* begin *

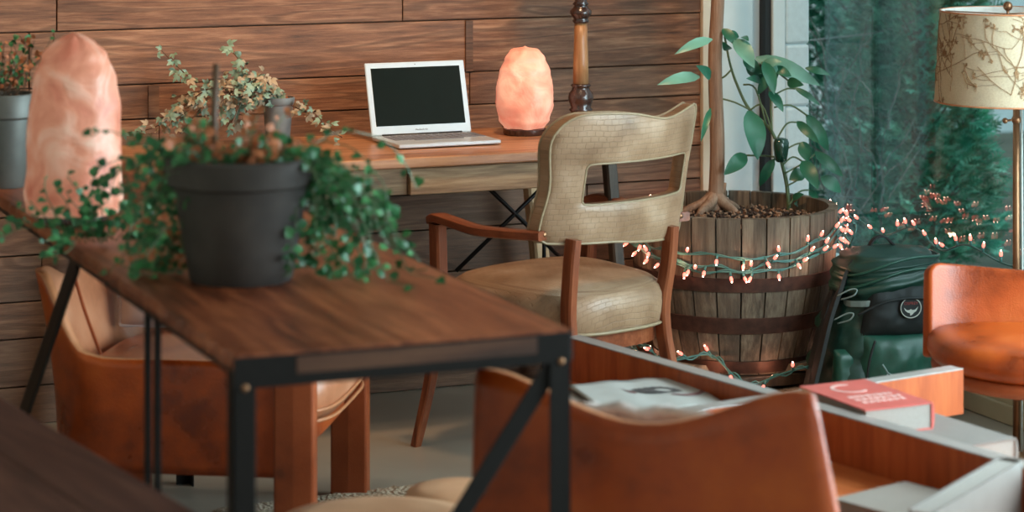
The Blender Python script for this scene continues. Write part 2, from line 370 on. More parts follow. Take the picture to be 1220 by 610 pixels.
# plank wall: x from XL to -.40, boards as relief
zs = [0, .105, .235, .335, .46, .565, .665, .72, .817, .913, 1.066, 1.22, 1.33, 1.47, 1.6, 1.75, 1.88, 2.03, 2.18, 2.3, 2.45, 2.6, 2.75, ZC]
xend = -.415
mb = MB(); mb.box(XL, xend, .03, .16, 0, ZC, tint=(.1, .2, 0))
def wx(px): # room x of a pixel column on the plank wall
    k = (px-610)/F; a = CORNER.x-k*CORNER.y; return a/(k*U.y-U.x)
joints = {8: [35, 182, 560], 9: [35, 84, 559], 10: [68, 480], 7: [190, 600], 6: [120, 640], 5: [300], 4: [150, 700], 3: [50, 420], 2: [90, 560], 1: [240], 0: [400]}
for i in range(len(zs)-1):
    js = sorted([wx(p) for p in joints.get(i, [])]+[-3.0+random.uniform(-.5, .5)])
    if i > 10: js = sorted([random.uniform(-3.6, -.8) for _ in range(2)])
    xs = [XL]+js+[xend]
    for j in range(len(xs)-1):
        if xs[j+1]-xs[j] < .01: continue
        low = zs[i] < .66
        t = (random.random(), (random.uniform(.05, .4) if low else random.uniform(.35, .9)), (random.uniform(.6, 1) if low else random.uniform(0, .5)))  # low boards greyer: weathered tone with grey-blue light put into the tint
        off = random.uniform(0, .006)
        mb.box(xs[j]+.0015, xs[j+1]-.0015, off, .03, zs[i]+.002, zs[i+1]-.002, tint=t)
tag(rmesh(mb, 'wall_back', M['plank'], bevel=.0015), kind='structure')
# butt strips: narrow dark uprights seen on the boards
mb = MB()
for px, i, w in ((75, 9, .05), (183, 8, .03), (559, 9, .022)):
    x = wx(px); mb.box(x-w/2, x+w/2, -.003, .02, zs[i]+.003, zs[i+1]-.003, tint=(.3, .02, .4))
tag(rmesh(mb, 'trim_1', M['plank']), kind='structure')
mb = MB(); mb.box(xend, xend+.03, -.012, .12, 0, ZC); tag(rmesh(mb, 'trim_2', M['cream_paint'], bevel=.002), kind='structure')
# white return panel, dark gap, window frame and block pier at the corner
a = wx(847); b = wx(902); c = wx(914); d = wx(921); e = wx(936)
mb = MB(); mb.box(xend+.03, b, .03, .1, 0, ZC); mb.box(b, c, .05, .1, 0, ZC); mb.box(c, d, .012, .12, 0, ZC, m=1)
rmesh_panel = tag(rmesh(mb, 'wall_right', [M['white_paint'], M['dark']]), kind='structure')
mb = MB(); mb.box(d, e, -.0, .1, 0, ZC); tag(rmesh(mb, 'trim_3', M['white_paint'], bevel=.004), kind='structure')
mb = MB(); z = 0
while z < ZC:
    mb.box(e+.001, -.04, .0, .16, z+.002, min(z+.192, ZC)-.002); z += .192
mb.box(e+.004, -.044, .008, .15, 0, ZC)
tag(rmesh(mb, 'wall_corner', M['block'], bevel=.014), kind='structure')
mb = MB(); pts = [room(xend+.29+.004*math.sin(i*.9)+.006*math.sin(i*.37), .018, 2.6-i*.05) for i in range(48)]
mb.tube(pts, .003, 6); tag(mb.build('blind_cord', M['cord_pale'], smooth=True), 'thin pale cord hanging beside the dark window gap behind the potted plants', 'cord')
# side window wall: curb, mullions, glass
mb = MB(); mb.box(0, .14, YN, 0, 0, .27); mb.box(-.012, 0, YN, 0, .0, .055); tag(rmesh(mb, 'wall_window_side', M['curb'], bevel=.004), kind='structure')
mb = MB(); mb.box(-.02, .16, YN, 0, .27, .29); tag(rmesh(mb, 'trim_4', M['white_paint'], bevel=.003), kind='structure')
mb = MB(); mb.box(0, .14, YN, 0, 2.15, ZC); tag(rmesh(mb, 'wall_above_window', M['white_paint']), kind='structure')
ys = [0, -1.75, -3.5, -5.25, -7.0, -8.75, YN]
for i in range(6):
    w = empty('window_%d' % (i+1), CORNER, RZ); tag(w, kind='structure')
    mb = MB(); y1, y0 = ys[i], ys[i+1]; t = .045
    mb.box(-.01, .04, y0, y0+t, .29, 2.15)
    if i: mb.box(-.01, .04, y1-t-.012, y1, .29, 2.15)
    mb.box(-.01, .04, y0, y1, .29, .315); mb.box(-.01, .04, y0, y1, 2.1, 2.15)
    mb.build('window_frame', M['white_paint'], w, bevel=.003)
    mb = MB(); mb.box(.006, .012, y0+t, y1-.012, .315, 2.1); g = mb.build('pane', M['glass'], w)
mb = MB(); mb.box(XL-.15, XL, YN, .16, 0, ZC); tag(rmesh(mb, 'wall_left', M['cream_paint']), kind='structure')
mb = MB(); mb.box(XL, .14, YN-.15, YN, 0, .5); mb.box(XL, .14, YN-.15, YN, 2.5, ZC); mb.box(XL, XL+.5, YN-.15, YN, .5, 2.5)
tag(rmesh(mb, 'wall_front', M['cream_paint']), kind='structure')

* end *

— EXERCISE DIRECTIONS —
Every line should be retyped exactly, with the pictures omitted.

— RESPONSE —
The Blender Python script for this scene continues. Write part 2, from line 370 on. More parts follow. Take the picture to be 1220 by 610 pixels.
# plank wall: x from XL to -.40, boards as relief
zs = [0, .105, .235, .335, .46, .565, .665, .72, .817, .913, 1.066, 1.22, 1.33, 1.47, 1.6, 1.75, 1.88, 2.03, 2.18, 2.3, 2.45, 2.6, 2.75, ZC]
xend = -.415
mb = MB(); mb.box(XL, xend, .03, .16, 0, ZC, tint=(.1, .2, 0))
def wx(px): # room x of a pixel column on the plank wall
    k = (px-610)/F; a = CORNER.x-k*CORNER.y; return a/(k*U.y-U.x)
joints = {8: [35, 182, 560], 9: [35, 84, 559], 10: [68, 480], 7: [190, 600], 6: [120, 640], 5: [300], 4: [150, 700], 3: [50, 420], 2: [90, 560], 1: [240], 0: [400]}
for i in range(len(zs)-1):
    js = sorted([wx(p) for p in joints.get(i, [])]+[-3.0+random.uniform(-.5, .5)])
    if i > 10: js = sorted([random.uniform(-3.6, -.8) for _ in range(2)])
    xs = [XL]+js+[xend]
    for j in range(len(xs)-1):
        if xs[j+1]-xs[j] < .01: continue
        low = zs[i] < .66
        t = (random.random(), (random.uniform(.05, .4) if low else random.uniform(.35, .9)), (random.uniform(.6, 1) if low else random.uniform(0, .5)))  # low boards greyer: weathered tone with grey-blue light put into the tint
        off = random.uniform(0, .006)
        mb.box(xs[j]+.0015, xs[j+1]-.0015, off, .03, zs[i]+.002, zs[i+1]-.002, tint=t)
tag(rmesh(mb, 'wall_back', M['plank'], bevel=.0015), kind='structure')
# butt strips: narrow dark uprights seen on the boards
mb = MB()
for px, i, w in ((75, 9, .05), (183, 8, .03), (559, 9, .022)):
    x = wx(px); mb.box(x-w/2, x+w/2, -.003, .02, zs[i]+.003, zs[i+1]-.003, tint=(.3, .02, .4))
tag(rmesh(mb, 'trim_1', M['plank']), kind='structure')
mb = MB(); mb.box(xend, xend+.03, -.012, .12, 0, ZC); tag(rmesh(mb, 'trim_2', M['cream_paint'], bevel=.002), kind='structure')
# white return panel, dark gap, window frame and block pier at the corner
a = wx(847); b = wx(902); c = wx(914); d = wx(921); e = wx(936)
mb = MB(); mb.box(xend+.03, b, .03, .1, 0, ZC); mb.box(b, c, .05, .1, 0, ZC); mb.box(c, d, .012, .12, 0, ZC, m=1)
rmesh_panel = tag(rmesh(mb, 'wall_right', [M['white_paint'], M['dark']]), kind='structure')
mb = MB(); mb.box(d, e, -.0, .1, 0, ZC); tag(rmesh(mb, 'trim_3', M['white_paint'], bevel=.004), kind='structure')
mb = MB(); z = 0
while z < ZC:
    mb.box(e+.001, -.04, .0, .16, z+.002, min(z+.192, ZC)-.002); z += .192
mb.box(e+.004, -.044, .008, .15, 0, ZC)
tag(rmesh(mb, 'wall_corner', M['block'], bevel=.014), kind='structure')
mb = MB(); pts = [room(xend+.29+.004*math.sin(i*.9)+.006*math.sin(i*.37), .018, 2.6-i*.05) for i in range(48)]
mb.tube(pts, .003, 6); tag(mb.build('blind_cord', M['cord_pale'], smooth=True), 'thin pale cord hanging beside the dark window gap behind the potted plants', 'cord')
# side window wall: curb, mullions, glass
mb = MB(); mb.box(0, .14, YN, 0, 0, .27); mb.box(-.012, 0, YN, 0, .0, .055); tag(rmesh(mb, 'wall_window_side', M['curb'], bevel=.004), kind='structure')
mb = MB(); mb.box(-.02, .16, YN, 0, .27, .29); tag(rmesh(mb, 'trim_4', M['white_paint'], bevel=.003), kind='structure')
mb = MB(); mb.box(0, .14, YN, 0, 2.15, ZC); tag(rmesh(mb, 'wall_above_window', M['white_paint']), kind='structure')
ys = [0, -1.75, -3.5, -5.25, -7.0, -8.75, YN]
for i in range(6):
    w = empty('window_%d' % (i+1), CORNER, RZ); tag(w, kind='structure')
    mb = MB(); y1, y0 = ys[i], ys[i+1]; t = .045
    mb.box(-.01, .04, y0, y0+t, .29, 2.15)
    if i: mb.box(-.01, .04, y1-t-.012, y1, .29, 2.15)
    mb.box(-.01, .04, y0, y1, .29, .315); mb.box(-.01, .04, y0, y1, 2.1, 2.15)
    mb.build('window_frame', M['white_paint'], w, bevel=.003)
    mb = MB(); mb.box(.006, .012, y0+t, y1-.012, .315, 2.1); g = mb.build('pane', M['glass'], w)
mb = MB(); mb.box(XL-.15, XL, YN, .16, 0, ZC); tag(rmesh(mb, 'wall_left', M['cream_paint']), kind='structure')
mb = MB(); mb.box(XL, .14, YN-.15, YN, 0, .5); mb.box(XL, .14, YN-.15, YN, 2.5, ZC); mb.box(XL, XL+.5, YN-.15, YN, .5, 2.5)
tag(rmesh(mb, 'wall_front', M['cream_paint']), kind='structure')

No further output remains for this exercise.